Unveiling Excel 2007

Stock quotes in this article: MSFT , HPQ , AAPL  

Huddle up, my bean-counting brothers and sisters: Microsoft (MSFT Quote) has brought a flaming new riff on our beloved Excel to market: Microsoft Office Excel 2007.

I've been testing the program for the past few months. My verdict? I'll keep it short: Considering the alternatives, you are a complete dope if you do not run out and get this program, right now. This minute. Today.

This Excel is the real deal.

Spreadsheets for All

For those youngsters who came into the office after the dawn of the desktop era, say the mid-1990s, you missed out on the revelation that was the modern spreadsheet.

Back in the day, we used to feel our way to (that is, totally guess about) the value of things. Portable calculators like the Hewlett-Packard 12c -- which I still have and use, thank you very much -- were the preferred way to find the value of money though time and look for rates of change.

But that all ended when the computer came to the desktop. Suddenly everyone could run a powerful spreadsheet and do their own accurate valuations, advanced statistics and charting, not to mention internal cost analysis and killer shopping lists.

For all the hype surrounding hypertext documents, digital content and the Web, they pale next to the spreadsheet, since this ultimately democratizing valuation tool underpins the modern financial market.

Today it is no longer a top-down, few-telling-us-what's-what world. Now it's a bottom-up market.
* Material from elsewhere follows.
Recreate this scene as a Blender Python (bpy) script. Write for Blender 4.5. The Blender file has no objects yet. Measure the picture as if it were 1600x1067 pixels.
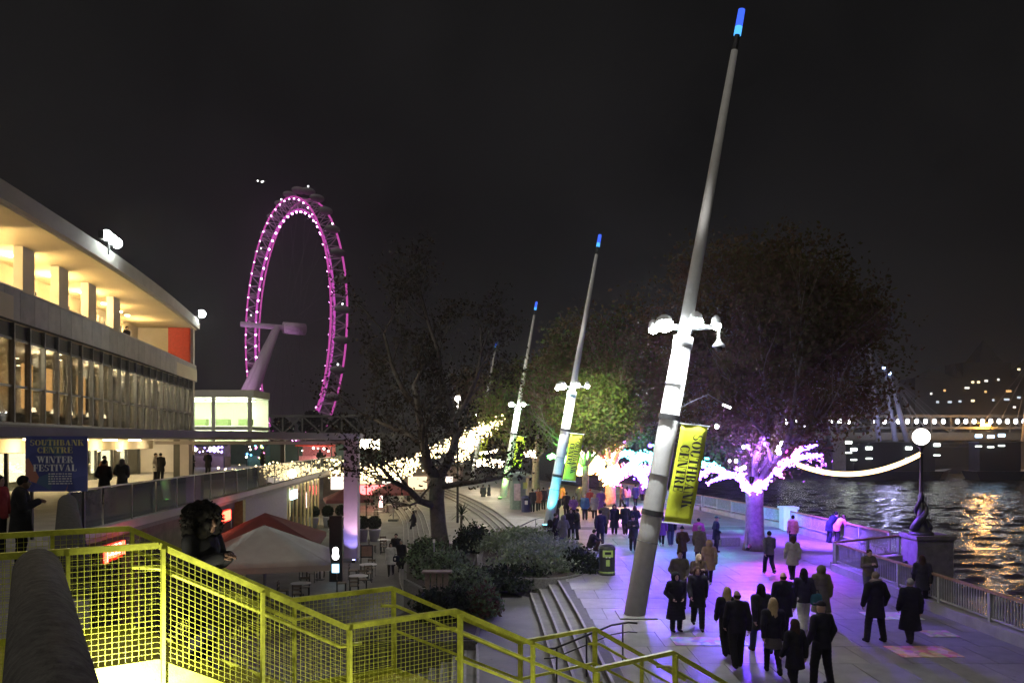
import bpy, math, random
import numpy as np
from mathutils import Vector, Matrix

PI = math.pi
S = bpy.context.scene
COL = S.collection
R = math.radians

# ------------------------------------------------------------------ camera, sky, exposure
EYE = 5.2          # camera height above the riverside promenade (z = 0)
FPX = 1200.0       # focal length in pixels of the 1600 px wide photograph
cam_data = bpy.data.cameras.new("camera")
cam_data.sensor_width = 36.0
cam_data.lens = 36.0 * FPX / 1600.0
cam_data.shift_y = (690.0 - 533.5) / 1600.0
cam_data.clip_start = 0.05
cam_data.clip_end = 4000.0
cam = bpy.data.objects.new("camera", cam_data)
cam.location = (0, 0, EYE)
cam.rotation_euler = (R(90), 0, 0)
COL.objects.link(cam)
S.camera = cam

W = bpy.data.worlds.new("World")
S.world = W
W.use_nodes = True
wn = W.node_tree.nodes
wl = W.node_tree.links
bg = wn["Background"]
tc = wn.new("ShaderNodeTexCoord")
nz = wn.new("ShaderNodeTexNoise")
nz.inputs["Scale"].default_value = 3.2
nz.inputs["Detail"].default_value = 5.0
cr = wn.new("ShaderNodeValToRGB")
cr.color_ramp.elements[0].position = 0.32
cr.color_ramp.elements[0].color = (0.0030, 0.0029, 0.0031, 1)
cr.color_ramp.elements[1].position = 0.72
cr.color_ramp.elements[1].color = (0.0072, 0.0068, 0.0070, 1)
wl.new(tc.outputs["Generated"], nz.inputs["Vector"])
wl.new(nz.outputs["Fac"], cr.inputs["Fac"])
wl.new(cr.outputs["Color"], bg.inputs["Color"])
bg.inputs["Strength"].default_value = 1.0

# the dull glow of the city that reaches every surface at night
moon_data = bpy.data.lights.new("city_glow", "SUN")
moon_data.energy = 0.36
moon_data.angle = R(70)
moon_data.color = (1.0, 0.93, 0.82)
moon = bpy.data.objects.new("city_glow", moon_data)
moon.rotation_euler = (R(28), R(-18), 0)
COL.objects.link(moon)

S.view_settings.view_transform = "Standard"
S.view_settings.look = "None"
S.view_settings.exposure = 0.6
S.view_settings.gamma = 1.0
S.view_settings.use_curve_mapping = False
S.render.engine = "CYCLES"
cy = S.cycles
cy.use_denoising = True
try:
    cy.denoiser = "OPENIMAGEDENOISE"
except Exception:
    pass
cy.max_bounces = 6
cy.diffuse_bounces = 2
cy.glossy_bounces = 3
cy.transmission_bounces = 4
cy.transparent_max_bounces = 12
cy.sample_clamp_indirect = 1.5
cy.sample_clamp_direct = 0.0
cy.caustics_reflective = False
cy.caustics_refractive = False
cy.use_light_tree = True
cy.blur_glossy = 0.5


# ------------------------------------------------------------------ helpers
def G(px, py, z=0.0):
    """where the sight line through a photo pixel meets the level z"""
    d = FPX * (EYE - z) / (py - 690.0)
    return Vector(((px - 800.0) / FPX * d, d, z))


def D(px, py, d):
    """the point of a photo pixel at the depth d"""
    return Vector(((px - 800.0) / FPX * d, d, EYE - (py - 690.0) / FPX * d))


MATS = {}


def mat(name, col, rough=0.7, metal=0.0, vary=0.25, scale=6.0, bump=0.0, bscale=40.0, spec=0.4, coord="Object", stain=0.0):
    if name in MATS:
        return MATS[name]
    m = bpy.data.materials.new(name)
    m.use_nodes = True
    n, l = m.node_tree.nodes, m.node_tree.links
    b = n["Principled BSDF"]
    b.inputs["Roughness"].default_value = rough
    b.inputs["Metallic"].default_value = metal
    b.inputs["Specular IOR Level"].default_value = spec
    c = tuple(col) + (1.0,)
    if vary > 0:
        t = n.new("ShaderNodeTexCoord")
        x = n.new("ShaderNodeTexNoise")
        x.inputs["Scale"].default_value = scale
        x.inputs["Detail"].default_value = 6.0
        x.inputs["Roughness"].default_value = 0.65
        l.new(t.outputs[coord], x.inputs["Vector"])
        r = n.new("ShaderNodeValToRGB")
        r.color_ramp.elements[0].position = 0.3
        r.color_ramp.elements[1].position = 0.7
        r.color_ramp.elements[0].color = tuple(v * (1 - vary) for v in col) + (1,)
        r.color_ramp.elements[1].color = tuple(min(1, v * (1 + vary)) for v in col) + (1,)
        l.new(x.outputs["Fac"], r.inputs["Fac"])
        l.new(r.outputs["Color"], b.inputs["Base Color"])
        if stain > 0:   # blotches, spills and trodden gum, in world space so they run on from piece to piece
            g = n.new("ShaderNodeNewGeometry")
            s1 = n.new("ShaderNodeTexNoise")
            s1.inputs["Scale"].default_value = 0.45
            s1.inputs["Detail"].default_value = 8.0
            s1.inputs["Roughness"].default_value = 0.7
            l.new(g.outputs["Position"], s1.inputs["Vector"])
            r1 = n.new("ShaderNodeMapRange")
            r1.inputs[1].default_value, r1.inputs[2].default_value = 0.38, 0.62
            r1.inputs[3].default_value, r1.inputs[4].default_value = 1.0 - stain, 1.08
            l.new(s1.outputs["Fac"], r1.inputs[0])
            v1 = n.new("ShaderNodeTexVoronoi")
            v1.inputs["Scale"].default_value = 1.9
            l.new(g.outputs["Position"], v1.inputs["Vector"])
            r2 = n.new("ShaderNodeMapRange")
            r2.inputs[1].default_value, r2.inputs[2].default_value = 0.05, 0.075
            r2.inputs[3].default_value, r2.inputs[4].default_value = 0.55, 1.0
            l.new(v1.outputs["Distance"], r2.inputs[0])
            m1 = n.new("ShaderNodeMath")
            m1.operation = "MULTIPLY"
            l.new(r1.outputs[0], m1.inputs[0])
            l.new(r2.outputs[0], m1.inputs[1])
            mx = n.new("ShaderNodeMix")
            mx.data_type = "RGBA"
            mx.blend_type = "MULTIPLY"
            mx.inputs[0].default_value = 1.0
            l.new(r.outputs["Color"], mx.inputs[6])
            l.new(m1.outputs[0], mx.inputs[7])
            l.new(mx.outputs[2], b.inputs["Base Color"])
            r3 = n.new("ShaderNodeMapRange")
            r3.inputs[1].default_value, r3.inputs[2].default_value = 0.35, 0.65
            r3.inputs[3].default_value, r3.inputs[4].default_value = rough - 0.28, rough + 0.15
            l.new(s1.outputs["Fac"], r3.inputs[0])
            l.new(r3.outputs[0], b.inputs["Roughness"])
        if bump > 0:
            x2 = n.new("ShaderNodeTexNoise")
            x2.inputs["Scale"].default_value = bscale
            x2.inputs["Detail"].default_value = 4.0
            l.new(t.outputs[coord], x2.inputs["Vector"])
            bp = n.new("ShaderNodeBump")
            bp.inputs["Strength"].default_value = bump
            bp.inputs["Distance"].default_value = 0.02
            l.new(x2.outputs["Fac"], bp.inputs["Height"])
            l.new(bp.outputs["Normal"], b.inputs["Normal"])
    else:
        b.inputs["Base Color"].default_value = c
    MATS[name] = m
    return m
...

The many -- the spreadsheet-enabled "us" -- tell the few what the world really is.

There were some early imposters in the spreadsheet game; Lotus 123 and others got the pole position. But Bill Gates knew early what a spreadsheet should be -- he was a numbers guy, after all.

And when Office 97 came to market, that was pretty much that: Excel became the dominant player, growing to well over 450 million active seats today, so says the company.

Now, a decade later, Microsoft has given Office Excel 2007 its biggest makeover yet, one that brings the code to a new position inside the business environment.

"We really tried to make it as easy to use as we could," says Mor Hezi, senior product manager for the Office Marketing team at Microsoft. "We want everybody to use every single feature."

To simplify this Excel, Microsoft has jettisoned its traditional menu architecture and replaced it with the ribbon, a graphical tab that runs across the top of the screen.

The ribbon has been very controversial. In programs such as Word and Outlook it can drive some people, including me, nuts. But here in Excel, the ribbon really works.